人口では国の10%を占める東京で10位以内に入っているのが学芸大学と日本大学という方や教員養成の専門学校と日本最級のマンモス学校だけという状況で、東京で教員になることの難しさを語っています。
年収はどうなのか?
次は最も気になるところの年収を見て見ましょう。こちらはズバリ、上位10位の中身は実に国立大学が9校になっています。それも、横浜国大を除けばいわゆる旧帝大です。10位から漏れた九州大学も12位ですから似たり寄ったりです。
私立では、慶應が4位、早稲田が11位、東京理科大が13位、上智が14位となっていて、いわゆる早慶上理がそのまま私立のTOPです。
上位50校を見ても、国公立が33校の私立が17校なので国公立のダブルスコアです。そして私立については実にいわゆる「偏差値ランキング通り」という状況であるのも特筆すべきところです。
国公立は公務員に強いから年収が高い?
ここで検証ておきたいのは、なぜ国公立の方が年収が高く出やすいのかということです。それは実は、国公立大学の方が圧倒的に公務員への就職率が高いことが因果関係が強いかと思われます。

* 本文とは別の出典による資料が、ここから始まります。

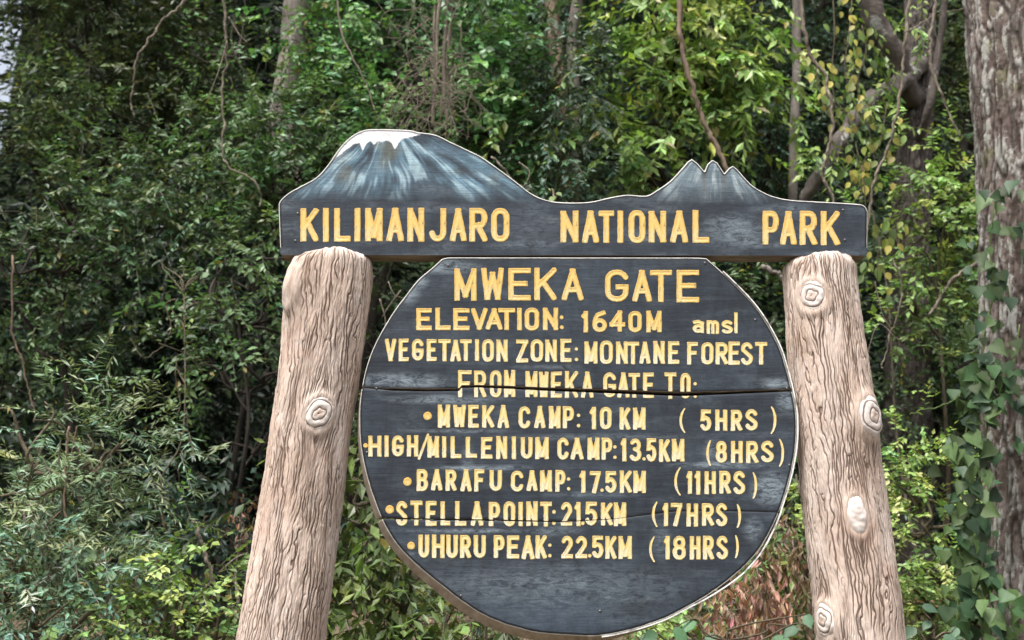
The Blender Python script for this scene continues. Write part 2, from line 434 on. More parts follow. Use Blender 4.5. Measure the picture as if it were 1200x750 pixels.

この東洋経済さんのランキングをみると、なんだ私立が強いじゃんと思うかもしれませんが、ランキングの50位までを就職者数ではなくて、実就職率で並び替えると全く違った結果になります。
1位 愛知教育大学 2位 金沢大学 3位 埼玉大学 4位 岩手大学 5位 文教大学(私立) 6位 弘前大学 7位 島根大学 8位 山口大学 9位 三重大学 10位 静岡大学
といいうように、実に上位10校のうち9校が国立大学です。唯一ランキングに入った文教大学は私立ですがいわゆる教員を輩出す学校ですね。
そこでもう1つ。公務員とサラリーマンの月収の比較をして見ましょう。2015年のDODAさんの調べによると、会社員の平均は 440万円に対して、公務員の平均年収は666万円となっています。この会社員の年収は非正規雇用の方のものは入っていないでしょう。
つまり、国公立大学が総体として就職や年収面で有利なのは公務員への就職が強いから、と結論付けても良さそうです。
まとめ
このように見て来ますと、一般企業への就職を念頭に置き、望ましい就職をしたいと思うならば、国立・私立問わず上位校へしっかりと進学することが求められる言えるでしょう。そして、教員や公務員を目指すのならば是非とも国公立大学をまず第一の選択肢としてあげて検討をしていくべきと言えるでしょう。